Task to complete: Show all lines that include the string "from"; copy each one.

- - -

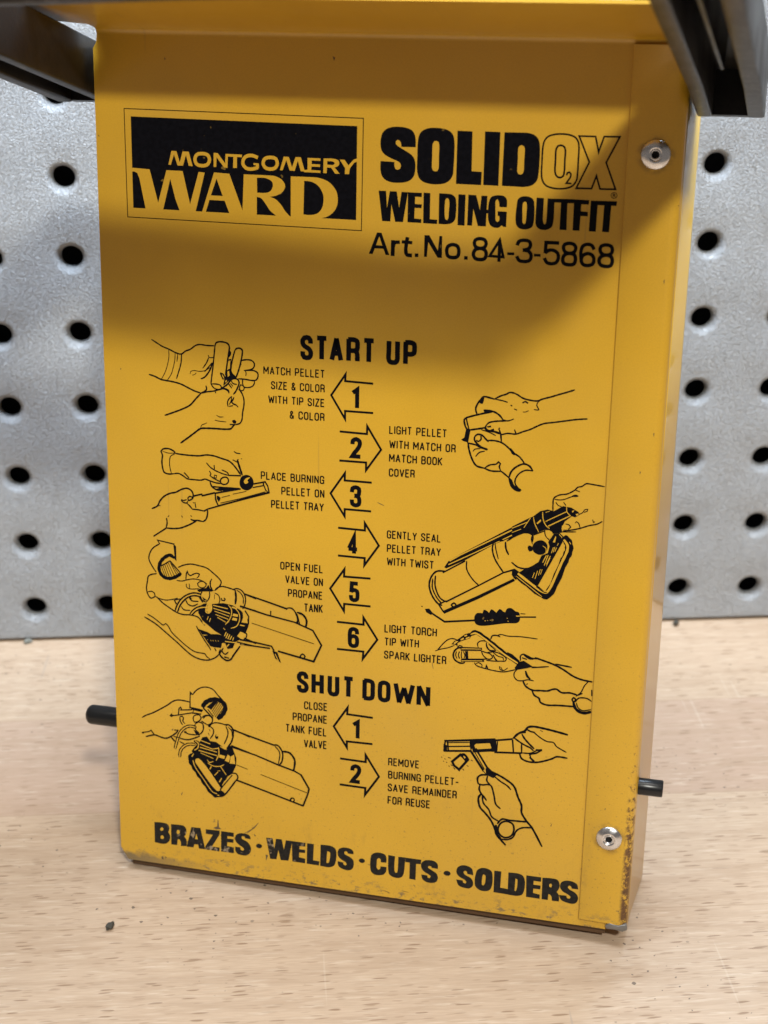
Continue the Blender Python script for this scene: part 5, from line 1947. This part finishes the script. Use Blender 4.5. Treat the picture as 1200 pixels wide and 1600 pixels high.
c 35.3 7828,2834 7834,2800 7871,2784 7907,2800 7913,2834 7913,2934 7907,2968 7871,2984 7834,2968 7828,2934
s 35.3 7968,2788! 7968,2988!
s 35.3 7968,2988 8025,2988 8049,2974 8053,2936 8049,2898 8025,2884 7968,2884
s 35.3 8021,2884 8045,2872 8051,2848 8053,2788
s 35.3 8193,2794! 8193,2994!
s 35.3 8193,2994 8250,2994 8275,2980 8279,2942 8275,2904 8250,2890 8193,2890
s 35.3 8246,2890 8270,2878 8277,2854 8279,2794
s 35.3 8410,2997! 8333,2997! 8333,2797! 8410,2797!
s 35.3 8333,2901! 8400,2901!
s 35.3 8465,3000 8465,2900 8465,2832 8479,2806 8508,2800 8536,2806 8550,2832 8550,2900 8550,3000
s 35.3 8686,2952 8684,2980 8668,3000 8646,3004 8621,2998 8605,2976 8605,2944 8621,2920 8670,2892 8688,2864 8688,2834 8672,2810 8646,2804 8619,2810 8605,2832 8605,2860
s 35.3 8822,3007! 8745,3007! 8745,2807! 8822,2807!
s 35.3 8745,2911! 8812,2911!
@section_heading 1
s 119.4 5496,15040 5491,15111 5452,15162 5398,15172 5339,15157 5299,15101 5299,15019 5339,14958 5457,14887 5501,14816 5501,14739 5462,14678 5398,14663 5334,14678 5299,14734 5299,14806
s 119.4 5678,15177! 5887,15177!
s 119.4 5782,15177! 5782,14668!
s 119.4 6043,14673! 6157,15182! 6271,14673!
s 119.4 6083,14825! 6231,14825!
s 119.4 6467,14678! 6467,15187!
s 119.4 6467,15187 6615,15187 6679,15152 6690,15055 6679,14958 6615,14922 6467,14922
s 119.4 6605,14922 6668,14892 6684,14831 6690,14678
s 119.4 6871,15192! 7081,15192!
s 119.4 6976,15192! 6976,14683!
s 119.4 7476,15200 7476,14946 7476,14772 7512,14706 7583,14691 7655,14706 7691,14772 7691,14946 7691,15200
s 119.4 7895,14696! 7895,15206!
s 119.4 7895,15206 8041,15206 8104,15170 8114,15068 8104,14961 8041,14926 7895,14926
@section_heading 2
s 120.3 5418,6106 5413,6175 5374,6225 5320,6235 5262,6220 5223,6166 5223,6086 5262,6027 5379,5957 5423,5887 5423,5813 5384,5753 5320,5739 5257,5753 5223,5808 5223,5878
s 120.3 5620,5740! 5620,6236!
s 120.3 5841,5740! 5841,6236!
s 120.3 5620,5998! 5841,5998!
s 120.3 6062,6237 6062,5989 6062,5820 6096,5756 6162,5741 6229,5756 6262,5820 6262,5989 6262,6237
s 120.3 6466,6238! 6667,6238!
s 120.3 6566,6238! 6566,5742!
s 120.3 7003,5743 7003,6240
s 120.3 7003,6240 7133,6240 7201,6210 7222,6140 7222,5991 7222,5842 7201,5773 7133,5743 7003,5743
c 120.3 7419,5868 7435,5784 7529,5744 7624,5784 7639,5868 7639,6116 7624,6201 7529,6241 7435,6201 7419,6116
s 120.3 7833,6242! 7935,5745! 8059,6142! 8182,5745! 8285,6242!
s 120.3 8453,5747! 8453,6243! 8698,5747! 8698,6243!
"""


def smooth_path(pts, closed):
    """Catmull-Rom through the points; flagged points stay sharp corners"""
    n = len(pts)
    if all(p[2] for p in pts):
        return [Vector((p[0], p[1])) for p in pts]
    q = [Vector((p[0], p[1])) for p in pts]
    sharp = [p[2] for p in pts]
    out = []
    m = n if closed else n - 1
    for i in range(m):
        p1, p2 = q[i], q[(i + 1) % n]
        p0 = q[(i - 1) % n] if (closed or i > 0) else p1 + (p1 - p2) * .3
        p3 = q[(i + 2) % n] if (closed or i + 2 < n) else p2 + (p2 - p1) * .3
        if sharp[i]:
            p0 = p1 + (p1 - p2) * .3
        if sharp[(i + 1) % n]:
            p3 = p2 + (p2 - p1) * .3
        L = (p2 - p1).length
        k = max(1, min(7, int(L / .35)))
        # centripetal tangents keep short/long neighbours from overshooting
        t01 = max((p1 - p0).length, 1e-4) ** .5
        t12 = max(L, 1e-4) ** .5
        t23 = max((p3 - p2).length, 1e-4) ** .5
        m1 = (p2 - p1) + t12 * ((p1 - p0) / t01 - (p2 - p0) / (t01 + t12))
        m2 = (p2 - p1) + t12 * ((p3 - p2) / t23 - (p3 - p1) / (t12 + t23))
        for j in range(k):
            t = j / k
            out.append((2 * t**3 - 3 * t**2 + 1) * p1 + (t**3 - 2 * t**2 + t) * m1 + (-2 * t**3 + 3 * t**2) * p2 + (t**3 - t**2) * m2)
    if not closed:
        out.append(q[-1])
    return out


def ribbon(path, w, closed, taper, hair=-.6):
    if not closed and not taper and len(path) > 2:
        for i in range(1, len(path) - 1):
            a = (path[i] - path[i - 1]).normalized()
            b = (path[i + 1] - path[i]).normalized()
            if a.dot(b) < hair:            # hairpin: two straight strokes meeting, as in N or W
                v1, f1 = ribbon(path[:i + 1], w, False, False, hair)
                v2, f2 = ribbon(path[i:], w, False, False, hair)
                k = len(v1)
                return v1 + v2, f1 + [tuple(q + k for q in f) for f in f2]
    q = [path[0]]
    for p in path[1:]:
        if (p - q[-1]).length > .02:
            q.append(p)
    if closed and len(q) > 2 and (q[0] - q[-1]).length < .02:
        q.pop()
    n = len(q)
    if n < 2:
        q.append(q[0] + Vector((.1, 0)))
        n = 2
    if not closed:                      # slightly rounded pen ends
        d0 = (q[1] - q[0]).normalized()
        d1 = (q[-1] - q[-2]).normalized()
        q[0] = q[0] - d0 * w * .12
        q[-1] = q[-1] + d1 * w * .12
    vs = []
    for i in range(n):
        a = q[i] - q[i - 1] if (i > 0 or closed) else q[1] - q[0]
        b = q[(i + 1) % n] - q[i] if (i < n - 1 or closed) else q[-1] - q[-2]
        a = a.normalized()
        b = b.normalized()
        t = a + b
        if t.length < .12:
            t = b
        t.normalize()
        nrm = Vector((-t.y, t.x))
        c = max(.5 if taper else .25, abs(t.dot(b)))
        ww = w / 2 / c
        if taper and not closed:
            e = min(i, n - 1 - i)
            ww *= (.62, .88, 1)[min(e, 2)] if n > 5 else 1
            ww *= 1 + .10 * math.sin(i * 1.7 + q[0].x * 3)
        vs += [q[i] + nrm * ww, q[i] - nrm * ww]
    fs = [(2 * i, 2 * i + 1, 2 * i + 3, 2 * i + 2) for i in range(n - 1)]
    if closed:
        fs.append((2 * n - 2, 2 * n - 1, 1, 0))
    return vs, fs


def build_prints():
    groups = []
    cur = None
    for ln in ART.strip().split('\n'):
        if ln[0] == '@':
            cur = (ln[1:].split()[0], [])
            groups.append(cur)
            continue
        t = ln.split()
        pts = []
        for a in t[2:]:
            sh = a.endswith('!')
            x, y = a.rstrip('!').split(',')
            pts.append((int(x) / 100, int(y) / 100, sh))
        cur[1].append((t[0], float(t[1]) / 100, pts))
    for name, items in groups:
        if name == 'scratch_mark':
            for typ, w, pts in items:
                path = smooth_path(pts, typ == 'f')
                if typ == 's':
                    pv, f2 = ribbon(path, w, False, True)
                    f2 = [(f[0], f[2], f[1]) if len(f) == 3 else tuple(reversed(f)) for f in f2]
                else:
                    pv, f2 = path, [tuple(t) for t in tessellate_polygon([[Vector((p.x, p.y, 0)) for p in path]])]
                zz = .82 if pv[0].x > PW else .04
                mesh_obj('scratch' if typ == 's' else 'paint_chip', [P(p.x, p.y, zz) for p in pv], f2, M_SCR, front)
            continue
        vs, fs, ix = [], [], []
        kb = ky = 0
        k = 0
        hand = name == 'step_drawing'
        while k < len(items):
            typ, w, pts = items[k]
            yel = typ[0] == 'y'
            typ = typ[-1]
            holes = []
            k += 1
            while k < len(items) and items[k][0] == 'h':
                holes.append(smooth_path(items[k][2], True))
                k += 1
            kb += 1
            z = .03 + kb * .0006
            b0 = len(vs)
            if typ == 'f':
                loops = [smooth_path(pts, True)] + holes
                tri = tessellate_polygon([[Vector((p.x, p.y, 0)) for p in lp] for lp in loops])
                pv = [p for lp in loops for p in lp]
                f2 = [tuple(t) for t in tri]
            else:
                closed = typ == 'c'
                pv, f2 = ribbon(smooth_path(pts, closed), w, closed, hand, -.93 if name == 'step_arrow' else -.6)
            for p in pv:
                vs.append(P(p.x, p.y, z))
            for f in f2:
                a, b, c = pv[f[0]], pv[f[1]], pv[f[2]]
                if (b - a).cross(c - a) < 0:
                    f = tuple(reversed(f))
                fs.append(tuple(b0 + i for i in f))
                ix.append(1 if yel else 0)
        ink = M_INKW if name == 'slogan' else M_SCR if name == 'scratch_mark' else M_INK
        o = mesh_obj(name, vs, fs, [ink, M_YEL], front, idx=ix)
    return


build_prints()

# ------------------------------------------------------------------ crumbs and chips lying about


def crumb(name, x, y, r, stretch, mat, label, seed):
    rnd = random.Random(seed)
    bm = bmesh.new()
    bmesh.ops.create_icosphere(bm, subdivisions=2, radius=1)
    for v in bm.verts:
        k = 1 + rnd.uniform(-.22, .22)
        v.co = Vector((v.co.x * stretch[0] * k, v.co.y * stretch[1] * k, v.co.z * stretch[2] * k)) * r * MM
    zmin = min(v.co.z for v in bm.verts)
    for v in bm.verts:
        v.co.z -= zmin
    me = bpy.data.meshes.new(name)
    bm.to_mesh(me)
    bm.free()
    me.materials.append(mat)
    o = bpy.data.objects.new(name, me)
    o.location = W(x, y, 0)
    o.rotation_euler = (0, 0, rnd.uniform(0, 3))
    col.objects.link(o)
    tag(o, label, 'debris')
    return o


M_CR1 = make_simple('crumb_green', (.17, .175, .155), .8)
M_CR2 = make_simple('crumb_dark', (.05, .045, .035), .8)
crumb('crumb', -3.7, -1.4, 1.05, (1.5, .8, .8), M_CR1, 'pale greenish crumb at the foot of the pegboard, left of the yellow case', 1)
crumb('crumb', 227.6, -2.6, 1.2, (1.4, .8, .8), M_CR2, 'dark grey crumb at the foot of the pegboard, right of the yellow case', 2)
crumb('stone_chip', 42.6, -150, 1.1, (1.35, .9, .7), M_CR2, 'small dark stone chip on the bench before the lower left corner of the case', 5)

- - -

The reply:
Continue the Blender Python script for this scene: part 5, from line 1947. This part finishes the script. Use Blender 4.5. Treat the picture as 1200 pixels wide and 1600 pixels high.
        # centripetal tangents keep short/long neighbours from overshooting